In the early novels — those written in the two decades after World War II — the Mob is a major focus. “Las Vegas doesn’t have any redeeming features,” Hall-Patton says. It’s unrelenting Sin City, described in almost mythological terms and painted in broad strokes. “Now that there are 2 million people living here,” he says, “it’s had an effect.” In contemporary Vegas novels, details are more accurate and characters more realistic. But even though fewer novels these days feature gambling and mobsters, stereotypical Las Vegas still shines through with tremendous resilience. “As much as we might like to think that Las Vegas is like every other town — it isn’t,” Hall-Patton says. “You won’t see stories set in a drugstore in Henderson.”

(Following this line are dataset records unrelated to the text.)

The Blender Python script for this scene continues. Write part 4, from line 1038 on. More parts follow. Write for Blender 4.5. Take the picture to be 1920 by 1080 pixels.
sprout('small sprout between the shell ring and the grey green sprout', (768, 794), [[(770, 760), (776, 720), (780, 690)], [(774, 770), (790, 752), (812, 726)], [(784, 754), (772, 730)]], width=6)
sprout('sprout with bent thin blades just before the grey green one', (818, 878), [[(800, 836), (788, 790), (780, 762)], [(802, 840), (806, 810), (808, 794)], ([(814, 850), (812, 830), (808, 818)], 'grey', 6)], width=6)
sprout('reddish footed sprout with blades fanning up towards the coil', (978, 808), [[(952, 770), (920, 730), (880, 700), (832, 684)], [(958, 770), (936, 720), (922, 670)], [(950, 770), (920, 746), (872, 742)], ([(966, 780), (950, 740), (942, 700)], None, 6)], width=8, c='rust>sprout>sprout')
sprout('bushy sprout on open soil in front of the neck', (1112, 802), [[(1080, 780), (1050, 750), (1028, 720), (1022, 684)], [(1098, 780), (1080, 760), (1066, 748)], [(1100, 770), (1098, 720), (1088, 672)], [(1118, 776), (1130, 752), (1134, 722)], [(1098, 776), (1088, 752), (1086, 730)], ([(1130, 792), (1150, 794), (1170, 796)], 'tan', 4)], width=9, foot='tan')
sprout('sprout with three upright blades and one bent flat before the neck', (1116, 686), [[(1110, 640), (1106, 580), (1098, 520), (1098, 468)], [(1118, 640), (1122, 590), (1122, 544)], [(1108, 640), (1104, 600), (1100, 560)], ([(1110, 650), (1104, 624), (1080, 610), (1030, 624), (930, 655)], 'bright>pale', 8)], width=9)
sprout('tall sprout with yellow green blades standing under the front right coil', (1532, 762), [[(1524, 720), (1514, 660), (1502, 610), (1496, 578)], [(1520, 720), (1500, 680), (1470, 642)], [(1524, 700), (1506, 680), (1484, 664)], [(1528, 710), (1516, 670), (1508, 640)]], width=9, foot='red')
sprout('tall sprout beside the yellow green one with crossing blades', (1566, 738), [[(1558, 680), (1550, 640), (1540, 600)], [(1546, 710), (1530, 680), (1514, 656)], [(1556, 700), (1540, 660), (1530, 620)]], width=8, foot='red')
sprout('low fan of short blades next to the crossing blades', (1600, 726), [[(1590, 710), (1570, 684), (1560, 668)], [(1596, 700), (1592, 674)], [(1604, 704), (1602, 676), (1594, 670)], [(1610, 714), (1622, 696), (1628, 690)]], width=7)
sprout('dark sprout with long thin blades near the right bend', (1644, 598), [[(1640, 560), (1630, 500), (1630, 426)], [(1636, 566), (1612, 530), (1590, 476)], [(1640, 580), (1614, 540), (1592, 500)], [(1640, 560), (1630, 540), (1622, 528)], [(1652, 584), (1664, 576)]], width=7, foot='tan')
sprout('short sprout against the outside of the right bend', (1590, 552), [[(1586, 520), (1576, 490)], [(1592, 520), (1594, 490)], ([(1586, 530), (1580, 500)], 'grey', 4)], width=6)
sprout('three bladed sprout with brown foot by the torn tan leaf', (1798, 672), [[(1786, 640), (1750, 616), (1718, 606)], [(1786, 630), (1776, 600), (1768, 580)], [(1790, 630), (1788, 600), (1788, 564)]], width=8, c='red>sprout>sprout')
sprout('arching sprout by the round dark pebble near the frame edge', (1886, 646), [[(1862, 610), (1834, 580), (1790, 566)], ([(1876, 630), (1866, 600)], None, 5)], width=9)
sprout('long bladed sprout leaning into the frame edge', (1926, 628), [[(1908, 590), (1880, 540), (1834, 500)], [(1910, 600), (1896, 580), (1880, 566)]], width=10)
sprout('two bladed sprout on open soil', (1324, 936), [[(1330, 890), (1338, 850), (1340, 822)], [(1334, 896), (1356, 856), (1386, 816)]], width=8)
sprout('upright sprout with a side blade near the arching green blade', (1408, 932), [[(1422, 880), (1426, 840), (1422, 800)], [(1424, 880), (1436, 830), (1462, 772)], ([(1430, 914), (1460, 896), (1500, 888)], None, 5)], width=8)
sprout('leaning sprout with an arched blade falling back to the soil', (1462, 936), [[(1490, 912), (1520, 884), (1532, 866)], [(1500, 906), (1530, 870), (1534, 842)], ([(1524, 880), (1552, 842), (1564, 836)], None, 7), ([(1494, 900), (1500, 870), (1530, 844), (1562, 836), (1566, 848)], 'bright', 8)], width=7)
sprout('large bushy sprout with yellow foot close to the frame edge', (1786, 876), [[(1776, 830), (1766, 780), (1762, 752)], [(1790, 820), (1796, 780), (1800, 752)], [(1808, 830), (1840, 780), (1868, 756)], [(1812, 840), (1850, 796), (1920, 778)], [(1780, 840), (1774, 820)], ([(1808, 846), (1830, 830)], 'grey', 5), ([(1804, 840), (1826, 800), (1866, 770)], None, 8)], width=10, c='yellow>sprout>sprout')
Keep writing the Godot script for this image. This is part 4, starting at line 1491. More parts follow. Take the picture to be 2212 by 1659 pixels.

The novels also reveal the evolution of stock characters. In early novels, women — usually showgirls — are either victims or seductresses defined by their interactions with men. These days, men might figure in, but the women are less often pawns or vixens. “They’re far more likely to be werewolves or vampires,” Hall-Patton says. After all, you can make a 4,000-year-old vampire own a casino. Nobody will ever notice that he never goes outside in the daytime. “I thought this would be an interesting and valuable collection for understanding Las Vegas,” Hall-Patton says. They might be trashy, but thanks to Hall-Patton’s perseverance, generosity and foresight, they are not trash.